__Task input__:
● ● ●
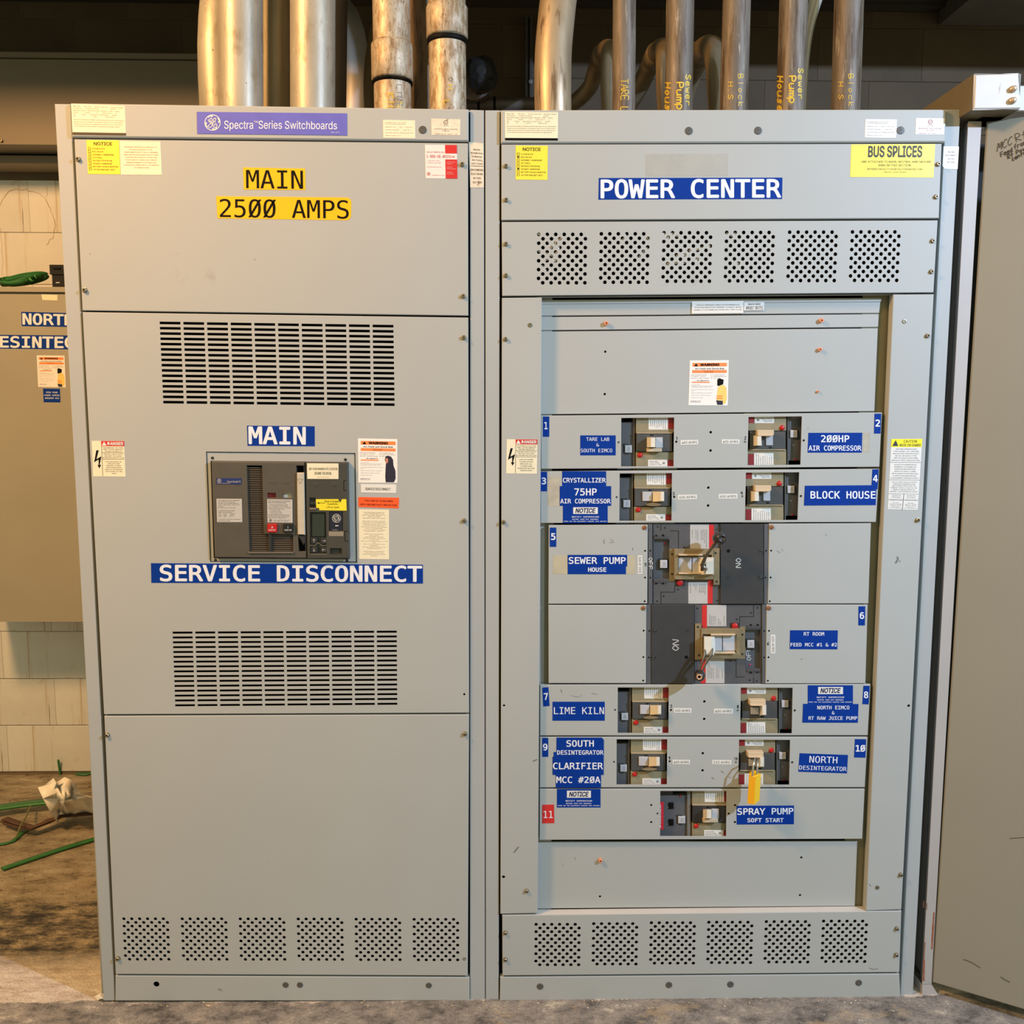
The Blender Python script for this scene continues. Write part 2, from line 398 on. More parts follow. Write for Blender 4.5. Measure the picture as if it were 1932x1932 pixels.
● ● ●
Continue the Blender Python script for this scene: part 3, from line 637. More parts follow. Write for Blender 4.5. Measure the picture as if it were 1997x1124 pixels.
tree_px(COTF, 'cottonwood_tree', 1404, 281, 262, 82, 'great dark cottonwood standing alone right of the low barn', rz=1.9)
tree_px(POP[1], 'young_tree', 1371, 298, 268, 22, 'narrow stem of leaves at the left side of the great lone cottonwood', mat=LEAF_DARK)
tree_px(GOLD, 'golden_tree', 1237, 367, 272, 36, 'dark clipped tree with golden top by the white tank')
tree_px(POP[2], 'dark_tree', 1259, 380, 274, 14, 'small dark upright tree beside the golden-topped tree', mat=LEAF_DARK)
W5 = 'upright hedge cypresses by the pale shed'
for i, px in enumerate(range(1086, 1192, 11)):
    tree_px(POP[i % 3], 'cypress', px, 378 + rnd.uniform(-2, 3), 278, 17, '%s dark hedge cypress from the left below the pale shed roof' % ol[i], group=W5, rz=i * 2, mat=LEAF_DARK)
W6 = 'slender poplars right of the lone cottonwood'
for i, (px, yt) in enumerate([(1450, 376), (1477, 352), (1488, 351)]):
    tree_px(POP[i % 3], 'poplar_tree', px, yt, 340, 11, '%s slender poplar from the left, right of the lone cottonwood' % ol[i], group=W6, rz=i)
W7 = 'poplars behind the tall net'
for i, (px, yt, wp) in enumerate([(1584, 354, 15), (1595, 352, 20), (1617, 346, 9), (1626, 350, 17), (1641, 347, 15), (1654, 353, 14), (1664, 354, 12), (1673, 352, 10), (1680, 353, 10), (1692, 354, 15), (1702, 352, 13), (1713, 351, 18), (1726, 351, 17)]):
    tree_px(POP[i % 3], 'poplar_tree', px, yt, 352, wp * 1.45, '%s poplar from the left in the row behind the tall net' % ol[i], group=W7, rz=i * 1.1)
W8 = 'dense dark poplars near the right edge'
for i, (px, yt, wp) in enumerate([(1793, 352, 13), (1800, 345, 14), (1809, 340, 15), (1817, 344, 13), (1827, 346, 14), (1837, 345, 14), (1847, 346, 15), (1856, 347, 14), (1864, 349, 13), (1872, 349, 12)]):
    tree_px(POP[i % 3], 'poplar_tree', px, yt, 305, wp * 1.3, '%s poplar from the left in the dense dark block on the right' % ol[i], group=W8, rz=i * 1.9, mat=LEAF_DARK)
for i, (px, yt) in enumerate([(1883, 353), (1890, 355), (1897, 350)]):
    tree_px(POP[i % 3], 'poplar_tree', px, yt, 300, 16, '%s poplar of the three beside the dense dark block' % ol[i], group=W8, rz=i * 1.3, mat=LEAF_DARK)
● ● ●
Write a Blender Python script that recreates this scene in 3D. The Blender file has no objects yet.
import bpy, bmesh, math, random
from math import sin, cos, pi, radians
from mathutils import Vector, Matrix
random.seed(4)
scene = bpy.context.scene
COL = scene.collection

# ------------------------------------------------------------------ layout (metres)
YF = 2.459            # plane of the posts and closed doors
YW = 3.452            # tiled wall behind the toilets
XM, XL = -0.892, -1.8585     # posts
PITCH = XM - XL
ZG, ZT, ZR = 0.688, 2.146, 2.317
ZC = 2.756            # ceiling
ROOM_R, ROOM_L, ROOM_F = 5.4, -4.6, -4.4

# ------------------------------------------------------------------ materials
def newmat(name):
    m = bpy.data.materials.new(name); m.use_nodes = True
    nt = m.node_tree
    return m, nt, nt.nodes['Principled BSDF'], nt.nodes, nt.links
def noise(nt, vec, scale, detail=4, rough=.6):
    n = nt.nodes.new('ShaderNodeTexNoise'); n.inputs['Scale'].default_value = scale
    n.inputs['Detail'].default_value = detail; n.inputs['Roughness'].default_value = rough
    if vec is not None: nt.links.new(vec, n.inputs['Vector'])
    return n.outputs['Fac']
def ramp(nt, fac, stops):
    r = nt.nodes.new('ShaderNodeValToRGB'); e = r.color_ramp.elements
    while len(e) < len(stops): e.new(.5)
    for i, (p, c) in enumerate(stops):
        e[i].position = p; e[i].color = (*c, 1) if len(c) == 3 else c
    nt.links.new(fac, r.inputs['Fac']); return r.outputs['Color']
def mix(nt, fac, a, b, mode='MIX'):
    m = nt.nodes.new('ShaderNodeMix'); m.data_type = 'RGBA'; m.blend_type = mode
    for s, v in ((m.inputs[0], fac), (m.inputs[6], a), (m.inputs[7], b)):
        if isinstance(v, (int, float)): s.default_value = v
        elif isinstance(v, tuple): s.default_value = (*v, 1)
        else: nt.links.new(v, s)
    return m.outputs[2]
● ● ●
__Exercise objective__:
Return each line in the records that holds the string "were".

__Response for this exercise__:
The Blender Python script for this scene continues. Write part 2, from line 398 on. More parts follow. Write for Blender 4.5. Measure the picture as if it were 1932x1932 pixels.
Continue the Blender Python script for this scene: part 3, from line 637. More parts follow. Write for Blender 4.5. Measure the picture as if it were 1997x1124 pixels.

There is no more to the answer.